Headshot of Carlos Moore looking to the right
A 10-year-old Black boy who was arrested for public urination in Senatobia, Miss., will no longer have to serve probation or write an essay on Kobe Bryant, the family’s attorney Carlos Moore announced after a judge’s ruling on Monday, Feb. 5, 2024. Photo by Shaunicy Muhammad

A 10-year-old Black boy who was arrested for public urination will no longer have to serve probation or write an essay on Kobe Bryant after a Tate County, Miss., judge withdrew the punishment on Monday.

Senatobia police officers arrested the third grader on Aug. 10, 2023, when they saw him urinating in a public parking lot beside his mother’s car while she was inside an attorney’s office. His mother said officers put her son in a police car and drove him to the station where they put him in a jail cell.

After his arrest, Judge Rusty sentenced the boy to three months probation and ordered him to write a two-page book report on Kobe Bryant.

But the boy’s mother refused to make her son fulfill the probation requests. Harlow held a hearing on Monday and agreed with her, dismissing a Tate County Youth Court petition that said her son needed placing under supervision.

The family’s attorney, Carlos Moore, is accusing the officers of violating the child’s 4th and 14th Amendment rights.

“This case will be instructive on how to treat all individuals, including Black, young individuals who may have committed a minor infraction,” Moore told the Mississippi Free Press on Monday. “I believe everyone is entitled to due process and equal protection under the law.”

Moore said he plans to file a lawsuit against the City of Senatobia, the officers involved and Senatobia Police Chief Richard Chandler. Race was a key factor in the boy’s arrest, Moore alleged.

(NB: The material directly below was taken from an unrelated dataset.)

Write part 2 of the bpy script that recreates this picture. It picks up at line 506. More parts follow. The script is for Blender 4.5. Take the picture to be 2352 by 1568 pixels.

“I’m 99.99% sure that a white child would not have been arrested for public urination under the same circumstances,” Moore told the Mississippi Free Press.

In a public statement on Aug. 21, 2023, Chandler said the police department fired one of the officers involved in the child’s arrest and disciplined the others. The department holds annual juvenile-justice trainings, he added.

“The officers’ decisions violated our written policy and went against our prior training on how to deal with these situations,” the chief said in a Facebook post.

The Mississippi Free Press called the Senatobia Police Department for comment Monday afternoon but could not reach anyone at the station.